É da natureza humana ser dual e lidar com o conflito entre seguir a graça, o amor, o perdão, o sacrifício e/ou seguir a natureza egoísta, orgulhosa, individualista e ingrata. Ainda que essa dualidade seja uma das bases que sustenta grande parte das religiões quando o assunto é "o certo e o errado", o filme só pode ser apreciado de forma mais expansiva e madura se o público pensar na condição humana. O homem pode escolher ou inclinar-se mais a um dos lados mas, ainda assim, tem que conciliar os dramas de sua própria existência, assim como o jovem Jack ao lidar com um pai autoritário e uma mãe amorosa, ouvir um sermão na igreja e sofrer a ausência do irmão. Alcançar a graça também passa por lidar com a figura paterna, que pode ser repressora para uns e afetuosa para outros. Dependerá da perspectiva de cada espectador, assim como para alguns Deus é opressor, para outros, ele é o pleno Amor.
Ao lançar dramática e poeticamente a perda de um filho, Malick desestrutura uma família para que as perguntas possam ser feitas e o público acompanhe as imagens oníricas no seio familiar: nascimento, infância, vida adulta, abrindo um ciclo que é o da própria vida. Ela não é perfeita e, para que haja uma maturidade, a vida passa por algumas perdas , seguidas de perguntas sobre o porquê. Basta lembrar as de Jó, um homem tão temente e próximo a Deus, perdeu tudo e restaram-lhe dúvidas e perguntas, tampouco respondidas assim como as do filme.

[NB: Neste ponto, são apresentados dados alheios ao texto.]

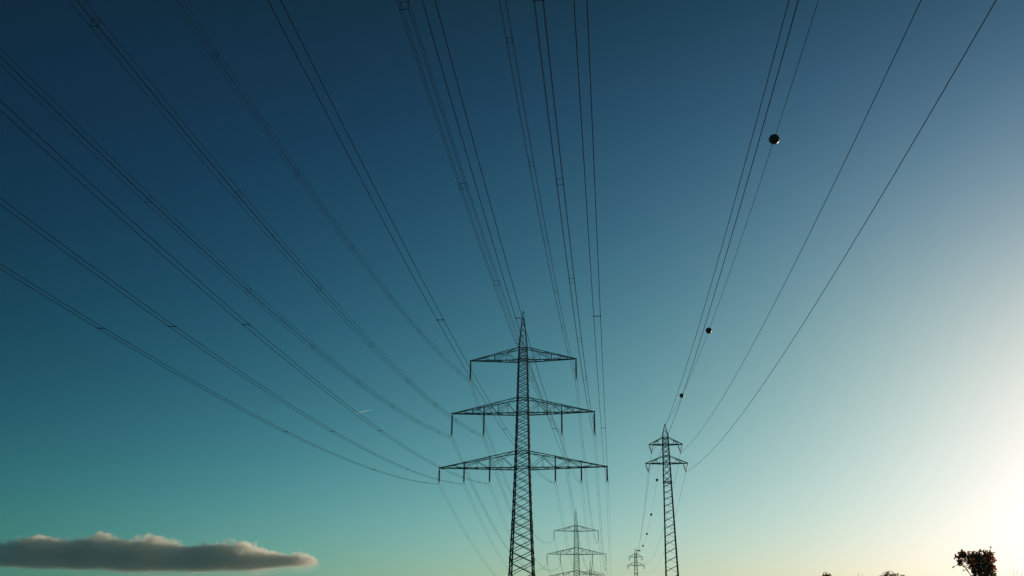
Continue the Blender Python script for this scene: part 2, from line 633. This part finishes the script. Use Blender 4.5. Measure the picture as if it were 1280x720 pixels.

Após a morte de um ente querido, é natural perguntar mais pelos porquês. Aquela voz que pergunta pela perda do filho é de romper o coração pois podemos nos reconhecer nela também. É da nossa humanidade, em momentos de perdas, questionar mais se vale a pena optar pela graça do que pela natureza: "por que aconteceu isso? Por que com ele(a)? Por que estou aqui? Por que você não estava aqui? Por que acreditei em você? Por que mereço isso?". Podemos maldizer e até amaldiçoar a graça quando algo nos falta, mas também podemos nos ajoelhar, orar e ter a esperança fortalecida. Os porquês são muitos e surgem ora verbalizados ora silenciados. Há religiões que condenam os porquês, afinal, como perguntar a poderoso(s) Deus(es) o porquê de suas escolhas?, mas questionamentos estão na essência da humanidade e nos aproximam de qual caminho seguir. No final, o livre arbítrio é de cada um e, ironicamente, não temos todo o controle da vida.
Uma das belezas do filme são as variadas interrogações. Perguntas que não são das personagens, são perguntas que podem sair da boca de qualquer um de nós. Essas incógnitas fazem parte da nossa condição humana que chegam a emocionar, podendo lançar-nos ao alto ou ao fundo do poço durante a projeção do filme. Se não fossemos tão grandiosos e, ao mesmo tempo, tão pequenos, não teríamos essa crescente insegurança e a necessidade de perguntar a algo superior à nossa fragilidade. Assim é a origem da vida e sua evolução, cheia de dúvidas e mistérios, no qual nos equilibramos entre alcançar a graça ou seguir a nossa natureza destrutiva.
Uma reflexão que, sem dúvidas, melhora um filme bom, mas não tão bom quanto se imagina. Prefiro "Amor pleno" do Malick. Já viu?